How I hacked my life

I'm rubbish at remembering things. Seriously, I can be asked to do something in the morning and an hour later, I've totally forgotten what it was I agreed to. 

Then 2 days later I've remembered but it's usually too late by then! 

I've been looking at ways to try and fix this and also ways to help me be more productive and less disorganised.

Maybe some of these things that I've found that work for me will help you. 

Time keeping

When it comes to my working week, I'm lucky to work for a company where we have flexible working, but for this to work, I needed a way to accurately track my time. Its all too easy to think you've done your daily hours but in actual fact you've done extra / less. 

What I mean is, I'd start at 8:30am, but it could be 8:25am, then I'd go for lunch, maybe be back at at my desk after 55 mins, then I'd finish at 5:35pm. In my head I'd have done my day, my 7.5 hours, but in actual fact I've done 15 mins extra on that day. If I did this for 4 days, that's an extra hour. 

I could write down my times, then do the maths to work out how much time I've worked but instead I use a Timeular tracker device. I can tip the tracker when I start my day, whether that's 8:29am or 8:35am and then I have different sides setup for different tasks. I can then see how my time keeping is going and whether I am up or down on my hours for each day / week. Super simple and all the calculations are done for me!

Todo tasks

I've tried to write down tasks on paper, I've tried to putting notes on my desk, on my fridge, but I always forgot about them or I stick with it for a few days and then stop, however, I've recently found a way that works for me. I've started using Google Assistant on my phone. 
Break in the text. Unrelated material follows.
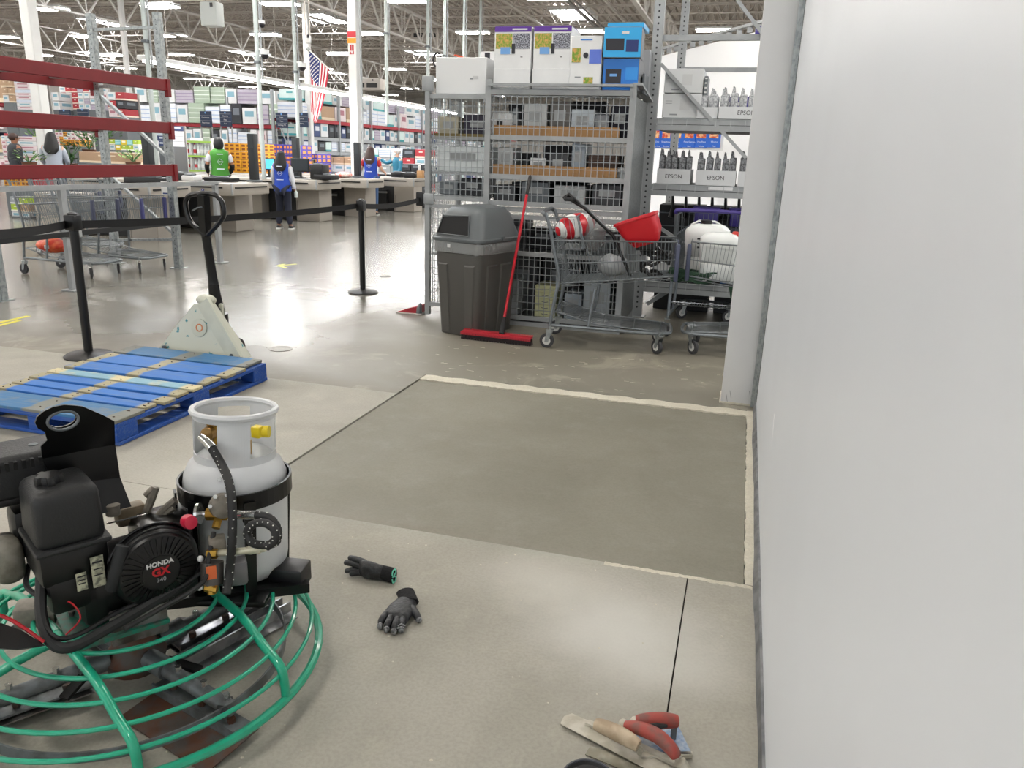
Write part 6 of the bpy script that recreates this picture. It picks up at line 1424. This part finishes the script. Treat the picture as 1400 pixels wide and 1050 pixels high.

I can now say "Hey Google, add reminder....." 

I then add a reminder on my phone. I then get a ping on my phone at a specified time, either today, tomorrow or in a weeks time. It's simple, I always have my phone on me and it's quick to do. Perfect. The other nice thing is I don't need to open an app to check my list, my phone reminds me instead.

Keeping track of Pull Requests

With a large team of developers, we have a number of pull requests on a daily basis that need reviewed. For a while I found it hard to keep track of all the pull requests and also what code needed reviewed and what didn't. I found I was wasting time clicking a PR, reading it and then finding out it had been reviewed already and the code was actually now outdated and being fixed. 

We use Github for version control and pull requests but I find the website hard to track everything, especially when we have lots of projects in flight at the same time.

I needed a way of better visualising everything. By chance I found some really nice features in GitKraken Client which I just haven't spotted in the past! I'm a fan of GitKraken but I have to be honest, I don't use it to its full potential. 

That's when I started looking in to some of the features to find if any will help me with my time sinks. 

Focus View

"The Focus View displays all of your Pull Requests, Issues, and Works In Progress (WIPs) relevant to you for a selected filters. You have a search bar to filter the results and columns that represent different states of the PRs, Issues, and WIPs, and dropdown selectors for workspace-based filtering." - GitKraken Docs

This has been a game changer for me. I can see everything in a really easy to understand view. 

Hiding and Soloing

Sometimes when viewing a busy repo it can be confusing to see all the ins and outs. What branches might need merged or rebased. Hiding and Soloing really tidies things up. With a clean view, I can spend more time working on my code rather than trying to work out the spaghetti of branches.

Browser Extension

I do still need to go to github.com though and since I'm fully bought in to the GitKraken eco-system, the GitKraken browser extension allows me to jump from github.com straight in to the GK Client. I'm then back in my happy place where I know where everything is, again, saving me time. It might only be a minute or so at most, but it all adds up. 

Pomodoro and Loupedeck

To help with my focus on tasks, I use the Pomodoro technique, if you haven't heard of this before, you set a timer for 25mins and you focus on the task at hand for 25mins, you then take 5mins away from the task and repeat. Each 25mins is 1 pomodoro. After 4 Pomodoros you take a longer break 15mins / 30mins. 

I use https://pomodoro-tracker.com/ but I have a Loupedeck with a hot key shortcut setup which starts a timer for me. But rather than take a longer break after 4 pomodoros, I tend to just wait until my lunch, but I then take an hour for lunch. 

I have a number of other shortcuts setup to save me time too, I have a Lorem Ipsum button, which just pastes 2 paragraphs of Lorem Ipsum in to anywhere I have my cursor. I have a shortcut for opening up VS Code, but it then creates a new markdown files for me automatically. Why is the helpful? Because I actually use Markdown files a lot, especially for blogs. I spin up a quick Markdown file, save it automatically to the Cloud and then I can pick it up off my phone for editing later. 

I have a button that takes me straight to the Umbraco Documentation too, it opens up a browser and takes me to the CMS docs

So, there you have it. All the things I've got setup to try and save me time and make me slightly more organised and productive. I hope some of them help you but I guess the key thing is, find what works for you, if you try something and it doesn't work, try something else.